Madura: Pulau yang Membayar, Negara yang Lalai
Padahal sejak republik berdiri, Madura tetap tercatat sebagai wilayah termiskin di Jawa Timur. Pertanyaan mendasar: kemana larinya triliunan rupiah dari tembakau itu?
Mengapa pulau kami yang memberi napas pada fiskal negara justru tercekat di lehernya sendiri?
Sudah waktunya Madura berhenti diperlakukan sebagai mesin uang, sudah waktunya aparat berhenti membuat Madura sebagai kambing hitam.
Kini mulai terdengar lantunan suara lirih para kiai, para sesepuh, para aktivis, tokoh berdarah Madura.

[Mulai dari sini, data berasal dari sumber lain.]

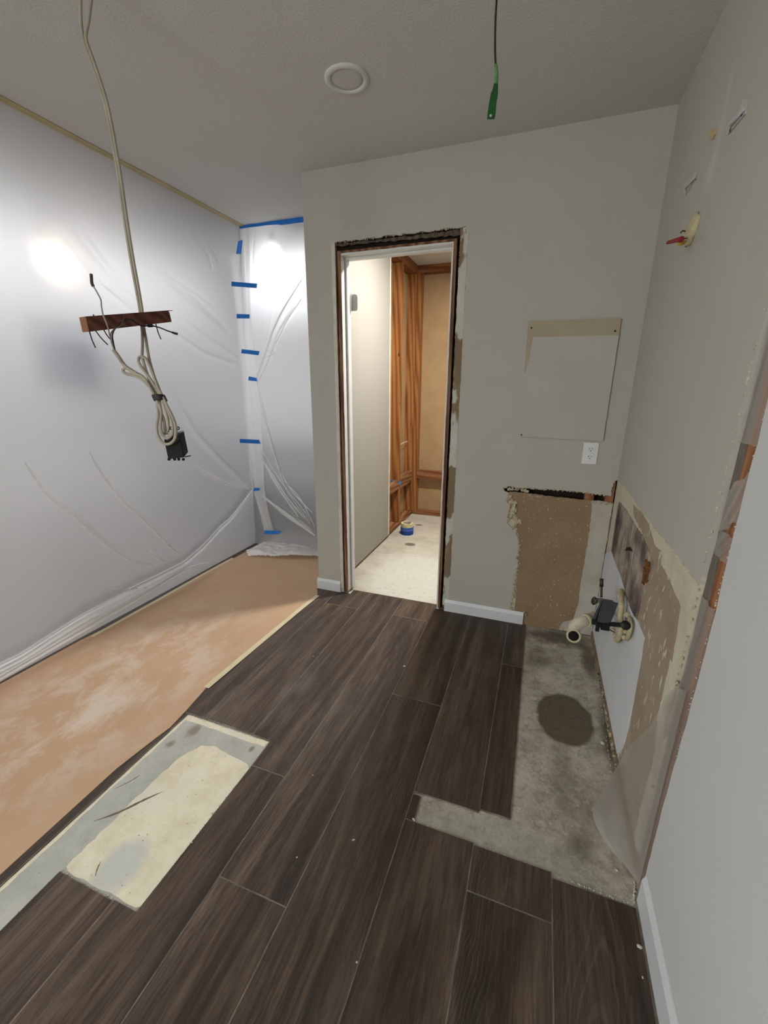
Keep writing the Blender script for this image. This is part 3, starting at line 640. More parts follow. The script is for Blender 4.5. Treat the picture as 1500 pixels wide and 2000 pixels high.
# ------------------------------------------------------------------ baseboards
def baseboard(name, a, b, nrm, h, label):
    """profile swept from a to b along the wall; nrm points into the room"""
    a, b, nrm = Vector(a), Vector(b), Vector(nrm)
    prof = [(0, 0), (0.012, 0), (0.012, h - 0.018), (0.010, h - 0.013), (0.006, h - 0.004), (0.004, h), (0, h)]
    bm = bmesh.new(); A = [bm.verts.new(a + nrm * u + Vector((0, 0, v))) for u, v in prof]; B = [bm.verts.new(b + nrm * u + Vector((0, 0, v))) for u, v in prof]
    for i in range(len(prof)):
        j = (i + 1) % len(prof); bm.faces.new((A[i], A[j], B[j], B[i]))
    bm.faces.new(A); bm.faces.new(B[::-1])
    o = obj(name, bm, M_TRIM); tag(o, label, kind='structure'); return o
baseboard('baseboard_left', (XL - 0.013, D - 0.0005, 0.0005), (-1.168, D - 0.0005, 0.0005), (0, -1, 0), 0.077, 'short white baseboard left of the doorway')
b = baseboard('baseboard_back', (-0.452, D - 0.0005, 0.0005), (0.018, D - 0.0005, 0.0005), (0, -1, 0), 0.077, 'white baseboard right of the doorway')
baseboard('baseboard_right', (XR - 0.0015, 1.005, 0.0005), (XR - 0.0015, -3.1, 0.0005), (-1, 0, 0), 0.097, 'white baseboard along the near right-hand wall')

# ------------------------------------------------------------------ door_1: stripped jamb with stops and hinge
door = bpy.data.objects.new('door_1', None); COL.objects.link(door); door.location = (-0.81, D, 0); tag(door, 'white door jamb without casing or door leaf', kind='structure')
JX0, JX1, JZ = -1.113, -0.502, 2.030
obj('jamb', BX((JX0 - 0.018, D - 0.001, 0.012), (JX0, D + 0.116, JZ + 0.018), 0.0008), M_JAMB, door)
obj('jamb', BX((JX1, D - 0.001, 0.0), (JX1 + 0.013, D + 0.116, JZ + 0.018), 0.0008), M_JAMB, door)
obj('head_jamb', BX((JX0, D - 0.001, JZ), (JX1, D + 0.116, JZ + 0.018), 0.0008), M_JAMB, door)
obj('stop', BX((JX0, D + 0.045, 0.02), (JX0 + 0.012, D + 0.080, JZ), 0.002), M_JAMB, door)
obj('stop', BX((JX1 - 0.012, D + 0.045, 0.0), (JX1, D + 0.080, JZ), 0.002), M_JAMB, door)
obj('head_stop', BX((JX0 + 0.012, D + 0.045, JZ - 0.012), (JX1 - 0.012, D + 0.080, JZ), 0.002), M_JAMB, door)
obj('raw_edge', slab2d(bmesh.new(), jag([(-1.1345, 0.01), (-1.1145, 0.01), (-1.1135, 0.5), (-1.1150, 1.2), (-1.1145, 2.052), (-1.1345, 2.052)], 0.03, 0.0013, True), XZ, D - 0.003, D - 0.0005), M_RAWEDGE, door)
obj('raw_edge', slab2d(bmesh.new(), jag([(-1.113, 2.0395), (-0.492, 2.0395), (-0.492, 2.051), (-1.113, 2.051)], 0.03, 0.001, True), XZ, D - 0.003, D - 0.0005), M_RAWEDGE, door)
obj('raw_edge', slab2d(bmesh.new(), jag([(-0.4955, 0.01), (-0.4790, 0.01), (-0.4780, 2.051), (-0.4955, 2.051)], 0.03, 0.0008, True), XZ, D - 0.003, D - 0.0005), M_RAWEDGE, door)
def hinge(z, yy, leaf=0.034):
    bm = bmesh.new(); x = JX0 + 0.0012
    # leaf folded out from the pin, round-cornered, with three screw holes
    pin = Vector((JX0 + 0.006, yy, z)); ang = 0.30
    def lf(u, v): return pin + Vector((math.cos(ang) * u, math.sin(ang) * u, v))
    poly = [(0, -0.044), (leaf - 0.012, -0.044), (leaf - 0.003, -0.040), (leaf, -0.031), (leaf, 0.031), (leaf - 0.003, 0.040), (leaf - 0.012, 0.044), (0, 0.044)]
    nrm = Vector((-math.sin(ang), math.cos(ang), 0))
    slab2d(bm, poly, lambda u, v, t: lf(u, v) + nrm * t, 0, 0.0022)
    o = obj('hinge', bm, M_STEEL, door)
    b2 = bmesh.new(); tube(b2, [pin + Vector((0, 0, -0.045)), pin + Vector((0, 0, 0.045))], 0.0052, 12, 2, False)
    p_ = obj('pin', b2, M_STEEL, o); p_.location = (0, 0, 0)
    b3 = bmesh.new()
    for (u, v) in ((leaf * .60, 0.030), (leaf * .78, 0.0), (leaf * .60, -0.030)):
        lathe(b3, [(0.0, -0.0004), (0.0036, -0.0004), (0.0036, 0.0), (0.0, 0.0)], lf(u, v) - nrm * 0.0003, nrm, 12)
    p_ = obj('screw_hole', b3, M_TRIM, o); p_.location = (0, 0, 0)
hinge(1.815, D + 0.119)
h2 = obj('hinge', BX((JX0 - 0.001, D + 0.088, 0.20), (JX0 + 0.0014, D + 0.114, 0.288), 0.001), M_STEEL, door)
# black gap beside the jamb, deep inside the framing
obj('shim_gap', BX((-1.1465, D + 0.030, 0.0), (-1.131, D + 0.10, 2.086)), M_DARKGAP, door)
obj('shim_gap', BX((-0.489, D + 0.030, 0.0), (-0.467, D + 0.10, 2.086)), M_DARKGAP, door)
obj('shim_gap', BX((-1.1465, D + 0.035, 2.048), (-0.467, D + 0.10, 2.086)), M_DARKGAP, door)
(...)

Beliau berkumpul menajamkan do'a menggambar peta jalan baru bernama "Kawasan Ekonomi Khusus (KEK) Tembakau Madura."
Dengan KEK, Madura akan punya perlakuan regulasi khusus, insentif fiskal, infrastruktur riset dan hilirisasi.
Madura bisa berubah dari stigma “rokok ilegal” menjadi pusat industri legal, modern, dan berdaya saing global.
Tapi apakah Negara berani? Atau justru takut, sebab bila Madura berdaulat atas tembakaunya sendiri, Aparat bisa kehilangan mainan bernama “penindakan”?
Satir ini sederhana: Negara tak adil, tapi Madura tetap beradab. Negeri ini berutang banyak pada sejumput tanah yang bernama Madura.
Namun bagi Negara, utang itu seakan tak pernah perlu dibayar, mungkin karena yakin Madura tetap diam.
Diam yang terus-menerus ditafsirkan sebagai setia. Padahal bisa saja suatu hari, diam itu berubah jadi senyum yang membakar: “Negara boleh besar, tapi ingatlah siapa yang membesarkan.”
Jangan sampai do'a para kiai dan ibu-ibu kami di ijabah oleh Allah, manjadi batu yang jatuh menghujani langit-langit jakarta.